Clothing: short shorts and a light tank top for warm weather. For cold-weather VKs, lightweight tights and a long-sleeve top. You'll be working hard enough to generate substantial heat; overdressing is a common mistake.
VK kit weight targets
- Shoes: 280-340g per pair
- Poles: 250-400g pair
- Hydration: 150-300g
- Clothing: 300-500g total
- Total race kit: ~1.0-1.3 kg
Pre-Race Strategy
Taper: 10-14 days before race day. Cut volume by 40-60%. Keep intensity with 1-2 high-intensity sessions. Arrive at race day feeling fresh.
Pre-race warm-up: critical. You need to be at race HR within 30 seconds of the start. Warm-up plan: 15 minutes easy jogging, 10 minutes power hiking on 10% gradient, 5 minutes race-pace effort with 30-second recovery. Finish warm-up 5 minutes before gun.
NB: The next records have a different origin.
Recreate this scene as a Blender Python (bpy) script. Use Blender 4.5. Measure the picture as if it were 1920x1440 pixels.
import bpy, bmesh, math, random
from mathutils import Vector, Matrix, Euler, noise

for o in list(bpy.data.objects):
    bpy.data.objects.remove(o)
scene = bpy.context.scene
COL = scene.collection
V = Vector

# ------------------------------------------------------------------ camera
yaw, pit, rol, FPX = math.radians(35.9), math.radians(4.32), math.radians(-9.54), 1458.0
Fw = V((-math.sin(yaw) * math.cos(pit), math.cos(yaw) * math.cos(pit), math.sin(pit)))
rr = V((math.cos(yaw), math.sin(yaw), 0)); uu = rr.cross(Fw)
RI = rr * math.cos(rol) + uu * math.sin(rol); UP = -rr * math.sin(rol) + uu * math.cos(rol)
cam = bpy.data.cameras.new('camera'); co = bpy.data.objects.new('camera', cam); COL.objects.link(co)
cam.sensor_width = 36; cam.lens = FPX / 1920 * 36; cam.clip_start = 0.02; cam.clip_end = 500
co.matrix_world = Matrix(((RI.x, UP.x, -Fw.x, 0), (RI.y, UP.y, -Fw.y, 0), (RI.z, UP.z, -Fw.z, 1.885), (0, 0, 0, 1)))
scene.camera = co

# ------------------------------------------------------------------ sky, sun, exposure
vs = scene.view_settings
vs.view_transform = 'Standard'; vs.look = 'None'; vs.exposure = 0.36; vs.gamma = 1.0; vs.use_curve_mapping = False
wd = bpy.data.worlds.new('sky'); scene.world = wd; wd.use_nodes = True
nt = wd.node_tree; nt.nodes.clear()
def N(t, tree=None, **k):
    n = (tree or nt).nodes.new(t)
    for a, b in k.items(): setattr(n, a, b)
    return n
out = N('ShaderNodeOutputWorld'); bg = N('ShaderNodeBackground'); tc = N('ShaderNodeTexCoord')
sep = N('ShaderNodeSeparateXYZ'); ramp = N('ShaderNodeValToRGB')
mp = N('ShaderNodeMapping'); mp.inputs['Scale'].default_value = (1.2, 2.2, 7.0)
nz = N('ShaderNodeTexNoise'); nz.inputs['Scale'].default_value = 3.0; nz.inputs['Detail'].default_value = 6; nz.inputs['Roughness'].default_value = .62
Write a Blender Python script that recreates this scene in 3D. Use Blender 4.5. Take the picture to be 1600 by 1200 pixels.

Nutrition: eat 2-3 hours before race. Small, easy-to-digest meal (oatmeal + banana + coffee works for most). During race: nothing or maybe one gel in the middle. VK is too short for complex nutrition.
Race Execution
Start controlled. Don't race the first 200m vertical - that's when fitter runners destroy themselves by going out too hard. Aim for 92% of max HR in the first 200m vertical.
Find your pace by 400m vertical. You should be at 95% HR and breathing hard but rhythmically. You shouldn't be seeing stars or feeling like you need to stop.
Final 200m vertical: gradually increase to 98%. The last 100m is the peak - empty yourself into it. You should cross the line at max HR.
If you're hurting too much at 600m vertical, you went out too fast. Slow slightly, recover form, and finish the race strong. Don't give up; many racers pass others in the final 200m by staying composed.
Progression Path
Year 1: Complete a VK. Don't worry about time. Just finish. This teaches you what the distance feels like.
Year 2: Target a specific time. 45-50 minutes for a beginner VK in moderate gradient. Train specifically.
Year 3: Compete. Race multiple VKs per season. Start to target age-group rankings.
Year 4+: Stage race mountain series. The International Skyrunning Federation has world rankings for VK, half mountain marathon, and mountain marathon. Build a VK season.
Vertical kilometer racing rewards focus. Train vertical, race vertical. Don't dilute training with too much flat running. The specific demands of going uphill as fast as possible for 30-45 minutes require specific preparation. Do that preparation, and you'll find yourself improving faster than in any other running discipline.